[STATED PROBLEM] Give the number of lines that hold the string "objects". Nothing else is needed.

[COLLECTED DATA]
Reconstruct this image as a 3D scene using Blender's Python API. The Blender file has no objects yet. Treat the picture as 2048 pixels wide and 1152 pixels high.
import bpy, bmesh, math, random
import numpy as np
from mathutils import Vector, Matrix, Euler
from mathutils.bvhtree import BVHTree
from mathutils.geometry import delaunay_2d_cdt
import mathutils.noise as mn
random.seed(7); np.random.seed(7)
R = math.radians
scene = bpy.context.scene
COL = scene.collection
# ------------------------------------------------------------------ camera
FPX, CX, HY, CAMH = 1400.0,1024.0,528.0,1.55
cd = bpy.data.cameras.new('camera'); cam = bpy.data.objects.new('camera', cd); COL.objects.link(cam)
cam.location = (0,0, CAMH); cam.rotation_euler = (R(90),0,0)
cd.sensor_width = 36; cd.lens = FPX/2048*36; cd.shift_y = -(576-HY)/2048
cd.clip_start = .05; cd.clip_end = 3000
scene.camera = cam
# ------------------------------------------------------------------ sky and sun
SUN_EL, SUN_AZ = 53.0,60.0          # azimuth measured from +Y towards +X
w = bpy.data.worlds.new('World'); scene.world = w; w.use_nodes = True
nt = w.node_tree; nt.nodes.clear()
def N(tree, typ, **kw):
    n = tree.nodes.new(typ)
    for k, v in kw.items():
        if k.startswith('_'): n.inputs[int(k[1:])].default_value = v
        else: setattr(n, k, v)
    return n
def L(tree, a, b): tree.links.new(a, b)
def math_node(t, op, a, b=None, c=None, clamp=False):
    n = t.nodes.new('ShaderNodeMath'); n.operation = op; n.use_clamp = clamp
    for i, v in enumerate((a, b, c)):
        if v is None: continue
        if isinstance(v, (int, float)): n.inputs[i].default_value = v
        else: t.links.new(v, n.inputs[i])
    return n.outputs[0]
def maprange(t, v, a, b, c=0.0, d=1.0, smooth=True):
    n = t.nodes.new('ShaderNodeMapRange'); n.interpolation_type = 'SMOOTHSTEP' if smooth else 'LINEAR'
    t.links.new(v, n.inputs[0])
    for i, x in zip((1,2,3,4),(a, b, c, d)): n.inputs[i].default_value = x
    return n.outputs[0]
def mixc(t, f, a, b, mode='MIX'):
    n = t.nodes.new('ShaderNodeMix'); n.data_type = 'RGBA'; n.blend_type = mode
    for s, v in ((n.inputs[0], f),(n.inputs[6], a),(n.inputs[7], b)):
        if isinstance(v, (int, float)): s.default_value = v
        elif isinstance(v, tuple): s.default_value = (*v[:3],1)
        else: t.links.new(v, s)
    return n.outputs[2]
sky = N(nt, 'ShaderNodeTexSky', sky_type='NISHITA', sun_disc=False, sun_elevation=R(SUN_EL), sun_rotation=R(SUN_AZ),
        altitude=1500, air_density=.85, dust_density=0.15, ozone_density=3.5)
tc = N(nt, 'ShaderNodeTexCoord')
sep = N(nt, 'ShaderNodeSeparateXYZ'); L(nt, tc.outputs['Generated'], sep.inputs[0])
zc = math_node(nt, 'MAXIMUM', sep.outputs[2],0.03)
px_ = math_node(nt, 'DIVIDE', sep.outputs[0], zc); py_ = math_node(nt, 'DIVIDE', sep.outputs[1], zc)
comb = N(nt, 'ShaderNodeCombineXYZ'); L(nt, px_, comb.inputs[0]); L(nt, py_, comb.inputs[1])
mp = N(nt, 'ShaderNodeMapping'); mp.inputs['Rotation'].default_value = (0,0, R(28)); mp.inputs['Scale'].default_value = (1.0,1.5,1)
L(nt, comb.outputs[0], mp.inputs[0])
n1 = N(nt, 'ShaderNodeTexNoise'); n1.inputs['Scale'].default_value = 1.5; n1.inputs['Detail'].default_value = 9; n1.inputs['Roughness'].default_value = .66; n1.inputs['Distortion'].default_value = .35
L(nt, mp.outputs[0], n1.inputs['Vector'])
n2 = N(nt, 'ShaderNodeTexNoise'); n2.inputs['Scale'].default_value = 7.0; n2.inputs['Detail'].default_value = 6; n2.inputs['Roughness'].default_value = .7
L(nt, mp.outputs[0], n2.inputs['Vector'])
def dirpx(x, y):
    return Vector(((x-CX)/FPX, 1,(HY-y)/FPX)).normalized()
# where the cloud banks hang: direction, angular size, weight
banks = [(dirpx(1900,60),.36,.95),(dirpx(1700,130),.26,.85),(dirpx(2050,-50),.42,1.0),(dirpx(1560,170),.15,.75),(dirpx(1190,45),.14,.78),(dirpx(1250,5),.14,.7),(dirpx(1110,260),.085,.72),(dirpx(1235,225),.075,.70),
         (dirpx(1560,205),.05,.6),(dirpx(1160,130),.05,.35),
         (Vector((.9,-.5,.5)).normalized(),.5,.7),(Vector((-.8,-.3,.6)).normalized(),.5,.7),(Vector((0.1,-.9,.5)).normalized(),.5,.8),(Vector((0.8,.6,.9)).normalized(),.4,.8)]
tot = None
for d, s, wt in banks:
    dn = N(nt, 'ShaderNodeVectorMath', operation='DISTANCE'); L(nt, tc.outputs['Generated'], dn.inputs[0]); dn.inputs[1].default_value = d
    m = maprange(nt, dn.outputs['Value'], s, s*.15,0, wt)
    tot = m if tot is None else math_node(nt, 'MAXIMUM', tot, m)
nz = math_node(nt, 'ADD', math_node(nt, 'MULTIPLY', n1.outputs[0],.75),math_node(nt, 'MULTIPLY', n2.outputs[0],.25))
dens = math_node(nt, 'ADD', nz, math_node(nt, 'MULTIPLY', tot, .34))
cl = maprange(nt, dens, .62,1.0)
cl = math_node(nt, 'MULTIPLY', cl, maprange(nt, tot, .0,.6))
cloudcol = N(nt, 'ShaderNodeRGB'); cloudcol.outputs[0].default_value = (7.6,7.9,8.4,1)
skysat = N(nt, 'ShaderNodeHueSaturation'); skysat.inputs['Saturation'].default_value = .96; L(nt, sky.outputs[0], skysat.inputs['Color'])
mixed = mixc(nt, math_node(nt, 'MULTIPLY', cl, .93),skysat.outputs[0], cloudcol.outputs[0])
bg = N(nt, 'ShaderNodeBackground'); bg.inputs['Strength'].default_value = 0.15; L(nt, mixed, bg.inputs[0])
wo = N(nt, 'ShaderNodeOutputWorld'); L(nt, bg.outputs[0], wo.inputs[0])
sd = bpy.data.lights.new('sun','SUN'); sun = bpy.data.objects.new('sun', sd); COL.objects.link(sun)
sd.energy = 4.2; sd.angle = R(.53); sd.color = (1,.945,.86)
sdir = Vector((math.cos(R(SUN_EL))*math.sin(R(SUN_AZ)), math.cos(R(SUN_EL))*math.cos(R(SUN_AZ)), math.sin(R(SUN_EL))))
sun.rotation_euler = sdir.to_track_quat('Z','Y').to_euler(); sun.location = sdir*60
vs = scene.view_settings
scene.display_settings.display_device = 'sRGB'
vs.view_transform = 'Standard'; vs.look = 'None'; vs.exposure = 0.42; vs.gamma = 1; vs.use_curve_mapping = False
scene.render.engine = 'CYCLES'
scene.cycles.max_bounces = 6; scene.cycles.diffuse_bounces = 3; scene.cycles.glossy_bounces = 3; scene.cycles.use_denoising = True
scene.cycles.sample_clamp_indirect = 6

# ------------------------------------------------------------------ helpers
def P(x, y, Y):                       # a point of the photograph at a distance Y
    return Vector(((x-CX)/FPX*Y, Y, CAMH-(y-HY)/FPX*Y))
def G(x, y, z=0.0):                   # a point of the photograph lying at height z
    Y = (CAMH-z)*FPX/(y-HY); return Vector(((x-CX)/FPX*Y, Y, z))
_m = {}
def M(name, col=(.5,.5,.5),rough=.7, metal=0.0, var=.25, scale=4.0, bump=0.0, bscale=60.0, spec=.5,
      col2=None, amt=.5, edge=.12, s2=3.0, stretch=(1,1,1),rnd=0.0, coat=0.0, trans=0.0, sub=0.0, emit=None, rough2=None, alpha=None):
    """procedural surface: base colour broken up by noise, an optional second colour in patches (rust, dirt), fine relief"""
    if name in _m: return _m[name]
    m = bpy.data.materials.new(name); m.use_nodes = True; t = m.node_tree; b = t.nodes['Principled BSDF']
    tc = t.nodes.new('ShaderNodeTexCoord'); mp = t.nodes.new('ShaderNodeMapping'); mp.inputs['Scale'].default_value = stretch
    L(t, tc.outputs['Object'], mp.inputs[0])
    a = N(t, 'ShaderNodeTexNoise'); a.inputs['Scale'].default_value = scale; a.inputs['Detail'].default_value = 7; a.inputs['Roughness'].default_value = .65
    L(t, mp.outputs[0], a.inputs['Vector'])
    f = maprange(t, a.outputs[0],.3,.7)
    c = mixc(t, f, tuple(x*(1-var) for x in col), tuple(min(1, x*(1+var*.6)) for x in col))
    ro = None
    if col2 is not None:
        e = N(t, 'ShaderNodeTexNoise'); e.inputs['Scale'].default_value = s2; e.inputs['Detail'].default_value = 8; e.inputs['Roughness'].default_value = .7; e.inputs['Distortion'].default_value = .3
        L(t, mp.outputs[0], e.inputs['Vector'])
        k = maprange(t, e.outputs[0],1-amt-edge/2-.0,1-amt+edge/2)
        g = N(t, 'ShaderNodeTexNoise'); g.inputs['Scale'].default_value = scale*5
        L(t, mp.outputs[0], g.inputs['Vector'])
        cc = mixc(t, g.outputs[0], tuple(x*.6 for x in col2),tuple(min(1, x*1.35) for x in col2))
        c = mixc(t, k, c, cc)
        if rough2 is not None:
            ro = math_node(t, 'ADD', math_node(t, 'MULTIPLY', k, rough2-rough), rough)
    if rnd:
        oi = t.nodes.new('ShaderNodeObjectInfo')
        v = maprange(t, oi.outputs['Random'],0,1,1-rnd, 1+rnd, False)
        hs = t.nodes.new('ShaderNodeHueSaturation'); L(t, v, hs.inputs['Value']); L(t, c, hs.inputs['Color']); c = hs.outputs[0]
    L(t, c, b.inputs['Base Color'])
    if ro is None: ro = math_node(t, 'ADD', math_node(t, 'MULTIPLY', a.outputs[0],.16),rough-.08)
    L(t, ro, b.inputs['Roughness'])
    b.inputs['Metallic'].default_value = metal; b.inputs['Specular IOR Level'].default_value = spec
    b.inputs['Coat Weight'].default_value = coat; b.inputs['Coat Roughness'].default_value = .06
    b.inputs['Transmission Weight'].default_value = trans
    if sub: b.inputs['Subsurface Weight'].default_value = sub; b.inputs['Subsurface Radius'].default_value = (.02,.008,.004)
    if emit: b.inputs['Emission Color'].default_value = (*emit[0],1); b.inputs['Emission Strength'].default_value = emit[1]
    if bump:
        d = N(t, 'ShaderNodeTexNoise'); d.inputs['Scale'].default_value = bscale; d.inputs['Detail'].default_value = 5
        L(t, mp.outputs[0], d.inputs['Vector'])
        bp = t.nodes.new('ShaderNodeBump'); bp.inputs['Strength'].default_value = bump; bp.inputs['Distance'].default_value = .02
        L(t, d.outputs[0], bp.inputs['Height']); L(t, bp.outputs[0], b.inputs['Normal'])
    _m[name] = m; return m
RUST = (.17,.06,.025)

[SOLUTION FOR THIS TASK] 3